#### WRITTEN TASK:
Set down word for word the lines running from the line with "Reconstruct this image" to the line with "return (px - VX) * K * s, (s - 1) * D", ends included. Skip every picture.

——————————

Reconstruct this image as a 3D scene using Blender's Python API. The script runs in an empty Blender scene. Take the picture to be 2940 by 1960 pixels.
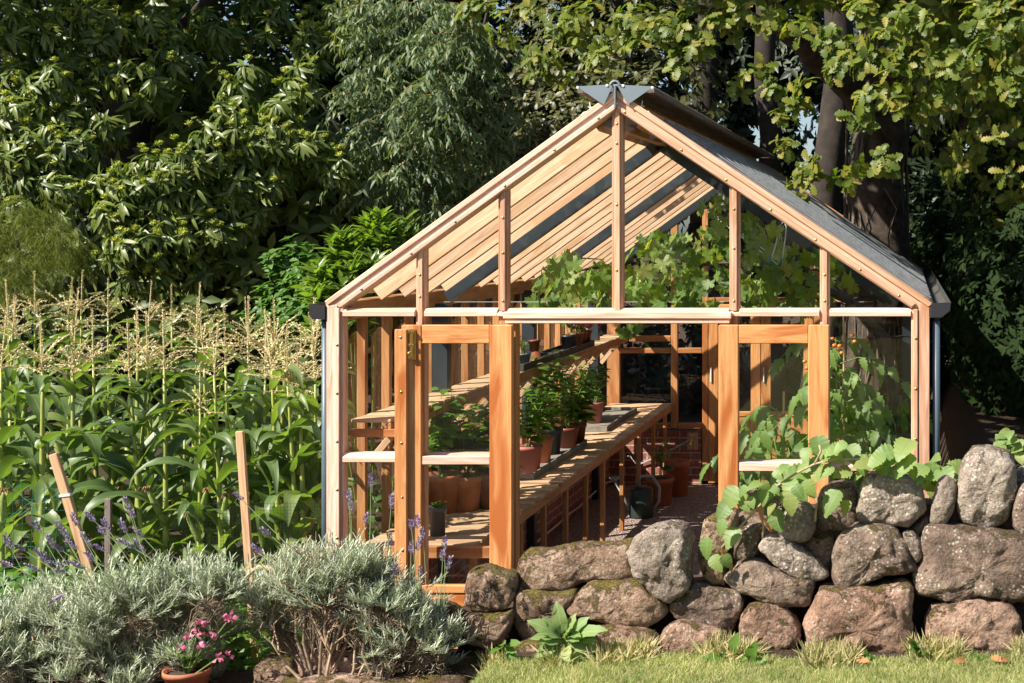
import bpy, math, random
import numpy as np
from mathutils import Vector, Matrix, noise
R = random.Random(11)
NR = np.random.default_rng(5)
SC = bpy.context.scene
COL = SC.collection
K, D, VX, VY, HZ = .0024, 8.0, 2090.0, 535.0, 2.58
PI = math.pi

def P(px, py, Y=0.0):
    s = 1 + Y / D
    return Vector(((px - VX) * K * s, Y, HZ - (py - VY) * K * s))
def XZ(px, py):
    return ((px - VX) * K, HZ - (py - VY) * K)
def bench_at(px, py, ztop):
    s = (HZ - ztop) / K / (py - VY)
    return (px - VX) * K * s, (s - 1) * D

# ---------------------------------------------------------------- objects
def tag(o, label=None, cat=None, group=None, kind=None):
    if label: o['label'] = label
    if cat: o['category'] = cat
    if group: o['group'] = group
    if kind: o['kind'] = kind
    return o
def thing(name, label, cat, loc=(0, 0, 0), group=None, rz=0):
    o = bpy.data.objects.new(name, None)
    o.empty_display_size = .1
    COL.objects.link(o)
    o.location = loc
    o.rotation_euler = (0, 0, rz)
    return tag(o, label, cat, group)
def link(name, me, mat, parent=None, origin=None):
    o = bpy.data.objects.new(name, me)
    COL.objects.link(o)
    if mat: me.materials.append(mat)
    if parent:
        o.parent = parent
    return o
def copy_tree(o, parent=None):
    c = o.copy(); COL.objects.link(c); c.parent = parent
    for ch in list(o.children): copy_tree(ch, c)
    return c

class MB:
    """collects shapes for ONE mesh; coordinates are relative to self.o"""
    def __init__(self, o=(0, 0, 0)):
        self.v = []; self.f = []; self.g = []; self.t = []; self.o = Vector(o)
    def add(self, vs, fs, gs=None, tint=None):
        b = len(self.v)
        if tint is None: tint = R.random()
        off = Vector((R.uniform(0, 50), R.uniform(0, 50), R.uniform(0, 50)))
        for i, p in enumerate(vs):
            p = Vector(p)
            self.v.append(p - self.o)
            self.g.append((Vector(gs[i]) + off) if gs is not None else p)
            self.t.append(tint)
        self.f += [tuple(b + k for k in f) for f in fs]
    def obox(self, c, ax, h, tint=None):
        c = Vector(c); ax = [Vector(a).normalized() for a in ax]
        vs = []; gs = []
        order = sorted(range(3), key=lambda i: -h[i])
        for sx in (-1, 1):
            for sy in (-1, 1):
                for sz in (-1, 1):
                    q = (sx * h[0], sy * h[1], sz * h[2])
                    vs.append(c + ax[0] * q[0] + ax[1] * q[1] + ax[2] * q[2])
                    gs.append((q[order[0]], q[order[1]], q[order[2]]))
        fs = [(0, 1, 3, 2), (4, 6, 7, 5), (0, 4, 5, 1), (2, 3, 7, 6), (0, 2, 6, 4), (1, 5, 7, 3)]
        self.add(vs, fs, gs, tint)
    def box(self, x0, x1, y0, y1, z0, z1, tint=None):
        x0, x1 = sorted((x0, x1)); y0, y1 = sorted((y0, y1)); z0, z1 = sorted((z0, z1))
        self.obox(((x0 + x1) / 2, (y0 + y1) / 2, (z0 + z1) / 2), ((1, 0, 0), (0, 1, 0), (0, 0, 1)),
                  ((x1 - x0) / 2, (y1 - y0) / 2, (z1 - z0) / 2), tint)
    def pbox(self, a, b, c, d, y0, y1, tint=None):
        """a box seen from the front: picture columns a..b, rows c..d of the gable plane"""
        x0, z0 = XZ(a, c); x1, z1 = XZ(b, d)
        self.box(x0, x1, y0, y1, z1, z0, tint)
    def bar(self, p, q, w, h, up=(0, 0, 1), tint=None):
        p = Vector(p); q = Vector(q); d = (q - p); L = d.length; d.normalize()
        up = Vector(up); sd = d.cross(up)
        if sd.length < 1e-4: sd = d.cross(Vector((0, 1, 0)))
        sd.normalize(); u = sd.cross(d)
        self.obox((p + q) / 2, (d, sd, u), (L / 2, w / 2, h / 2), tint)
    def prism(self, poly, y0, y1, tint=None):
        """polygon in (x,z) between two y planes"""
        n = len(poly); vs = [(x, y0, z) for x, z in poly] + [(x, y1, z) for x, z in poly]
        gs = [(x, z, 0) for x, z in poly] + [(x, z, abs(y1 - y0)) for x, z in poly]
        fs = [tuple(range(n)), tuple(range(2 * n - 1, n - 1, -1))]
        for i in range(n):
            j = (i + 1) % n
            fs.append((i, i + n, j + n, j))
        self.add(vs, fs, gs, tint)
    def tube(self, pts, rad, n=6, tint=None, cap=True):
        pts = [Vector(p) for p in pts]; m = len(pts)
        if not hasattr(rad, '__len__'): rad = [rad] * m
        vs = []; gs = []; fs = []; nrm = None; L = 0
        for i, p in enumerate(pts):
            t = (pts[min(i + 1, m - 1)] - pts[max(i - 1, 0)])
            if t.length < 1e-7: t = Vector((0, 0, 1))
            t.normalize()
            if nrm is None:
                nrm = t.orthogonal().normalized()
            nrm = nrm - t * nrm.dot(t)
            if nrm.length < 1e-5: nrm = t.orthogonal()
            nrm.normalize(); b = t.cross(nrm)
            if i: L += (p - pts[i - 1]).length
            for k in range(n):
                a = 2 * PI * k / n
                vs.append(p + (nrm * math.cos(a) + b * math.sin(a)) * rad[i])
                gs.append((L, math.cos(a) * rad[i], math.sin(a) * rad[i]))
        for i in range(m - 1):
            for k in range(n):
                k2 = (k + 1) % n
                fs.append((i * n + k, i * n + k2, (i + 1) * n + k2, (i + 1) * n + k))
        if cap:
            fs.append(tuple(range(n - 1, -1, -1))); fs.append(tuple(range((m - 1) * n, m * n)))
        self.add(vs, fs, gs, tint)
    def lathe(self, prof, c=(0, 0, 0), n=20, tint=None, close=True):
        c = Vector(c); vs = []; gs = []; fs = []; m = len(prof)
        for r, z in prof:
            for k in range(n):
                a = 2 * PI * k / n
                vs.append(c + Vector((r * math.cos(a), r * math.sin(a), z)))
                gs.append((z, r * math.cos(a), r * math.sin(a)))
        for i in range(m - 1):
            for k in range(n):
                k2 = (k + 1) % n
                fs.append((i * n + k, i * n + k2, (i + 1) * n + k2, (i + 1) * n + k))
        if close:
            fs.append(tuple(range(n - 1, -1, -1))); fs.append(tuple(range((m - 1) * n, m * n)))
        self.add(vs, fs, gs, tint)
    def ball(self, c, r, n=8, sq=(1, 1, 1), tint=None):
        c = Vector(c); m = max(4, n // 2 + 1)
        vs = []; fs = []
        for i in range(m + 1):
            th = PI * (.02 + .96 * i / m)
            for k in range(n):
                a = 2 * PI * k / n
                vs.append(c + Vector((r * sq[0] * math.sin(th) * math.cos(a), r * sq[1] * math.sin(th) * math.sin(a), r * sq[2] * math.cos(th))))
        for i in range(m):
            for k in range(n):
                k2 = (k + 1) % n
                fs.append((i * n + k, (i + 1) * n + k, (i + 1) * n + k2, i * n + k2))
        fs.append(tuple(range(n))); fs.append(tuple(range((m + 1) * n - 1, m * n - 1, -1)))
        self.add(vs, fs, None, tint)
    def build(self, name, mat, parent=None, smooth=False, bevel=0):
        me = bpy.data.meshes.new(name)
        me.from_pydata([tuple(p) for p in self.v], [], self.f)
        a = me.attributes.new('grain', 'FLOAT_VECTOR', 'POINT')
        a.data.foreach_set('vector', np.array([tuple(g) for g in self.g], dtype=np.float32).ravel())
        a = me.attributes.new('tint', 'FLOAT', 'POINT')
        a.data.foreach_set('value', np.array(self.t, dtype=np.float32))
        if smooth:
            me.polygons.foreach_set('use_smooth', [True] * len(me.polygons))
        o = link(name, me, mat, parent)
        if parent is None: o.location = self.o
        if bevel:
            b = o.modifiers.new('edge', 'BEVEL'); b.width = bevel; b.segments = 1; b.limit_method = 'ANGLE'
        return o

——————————

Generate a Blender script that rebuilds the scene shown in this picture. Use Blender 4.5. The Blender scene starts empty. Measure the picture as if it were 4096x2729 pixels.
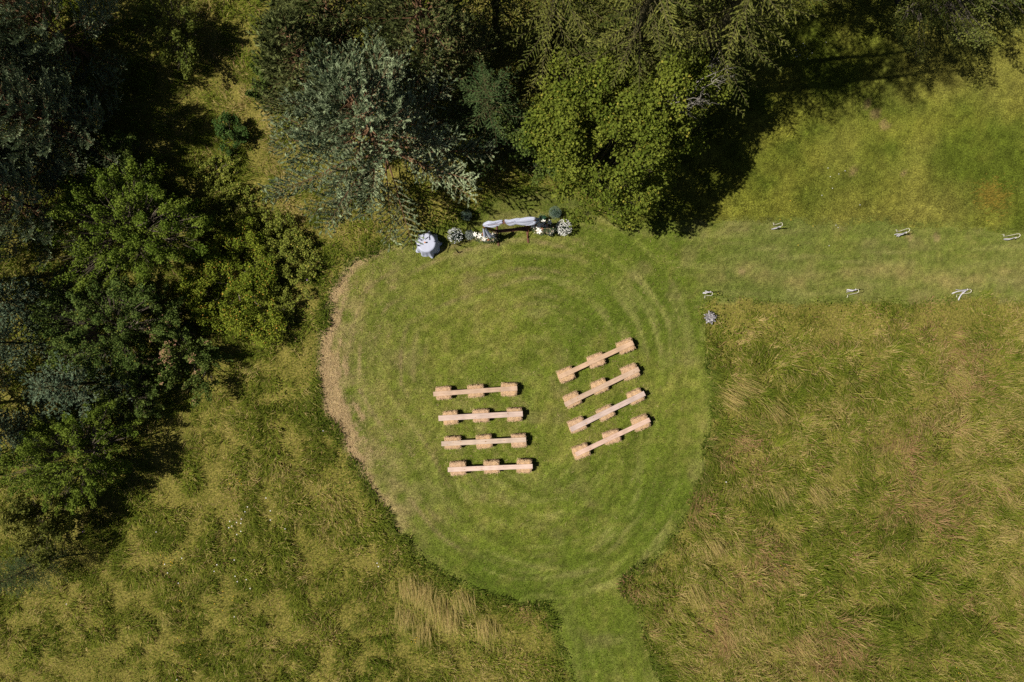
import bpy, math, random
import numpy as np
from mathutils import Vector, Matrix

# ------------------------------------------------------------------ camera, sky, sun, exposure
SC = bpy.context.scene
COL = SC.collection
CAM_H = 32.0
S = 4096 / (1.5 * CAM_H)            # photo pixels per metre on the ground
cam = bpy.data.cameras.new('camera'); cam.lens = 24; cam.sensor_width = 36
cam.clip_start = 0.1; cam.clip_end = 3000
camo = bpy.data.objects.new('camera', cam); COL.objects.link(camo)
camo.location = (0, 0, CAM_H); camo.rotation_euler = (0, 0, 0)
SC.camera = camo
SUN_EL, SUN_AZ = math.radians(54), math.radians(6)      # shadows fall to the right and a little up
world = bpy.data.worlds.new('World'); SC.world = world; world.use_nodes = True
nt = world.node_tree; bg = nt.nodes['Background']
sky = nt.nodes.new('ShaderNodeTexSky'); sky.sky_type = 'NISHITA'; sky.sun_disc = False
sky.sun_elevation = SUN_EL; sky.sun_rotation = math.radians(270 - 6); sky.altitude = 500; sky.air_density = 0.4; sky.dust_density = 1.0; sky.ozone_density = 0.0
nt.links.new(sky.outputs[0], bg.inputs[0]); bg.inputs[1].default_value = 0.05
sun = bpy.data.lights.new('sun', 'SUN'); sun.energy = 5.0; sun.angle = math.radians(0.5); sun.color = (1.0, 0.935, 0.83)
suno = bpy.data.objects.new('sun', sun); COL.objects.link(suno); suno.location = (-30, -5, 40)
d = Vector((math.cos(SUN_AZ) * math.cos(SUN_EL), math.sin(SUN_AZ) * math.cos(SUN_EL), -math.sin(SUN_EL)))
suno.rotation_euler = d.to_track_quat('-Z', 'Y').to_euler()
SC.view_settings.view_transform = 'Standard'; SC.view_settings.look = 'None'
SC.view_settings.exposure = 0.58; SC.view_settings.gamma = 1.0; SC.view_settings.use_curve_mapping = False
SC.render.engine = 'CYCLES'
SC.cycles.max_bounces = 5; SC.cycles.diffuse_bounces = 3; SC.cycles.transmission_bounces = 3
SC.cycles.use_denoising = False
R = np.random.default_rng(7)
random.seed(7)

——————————

#### FINISHED TASK:
Reconstruct this image as a 3D scene using Blender's Python API. The script runs in an empty Blender scene. Take the picture to be 2940 by 1960 pixels.
import bpy, math, random
import numpy as np
from mathutils import Vector, Matrix, noise
R = random.Random(11)
NR = np.random.default_rng(5)
SC = bpy.context.scene
COL = SC.collection
K, D, VX, VY, HZ = .0024, 8.0, 2090.0, 535.0, 2.58
PI = math.pi

def P(px, py, Y=0.0):
    s = 1 + Y / D
    return Vector(((px - VX) * K * s, Y, HZ - (py - VY) * K * s))
def XZ(px, py):
    return ((px - VX) * K, HZ - (py - VY) * K)
def bench_at(px, py, ztop):
    s = (HZ - ztop) / K / (py - VY)
    return (px - VX) * K * s, (s - 1) * D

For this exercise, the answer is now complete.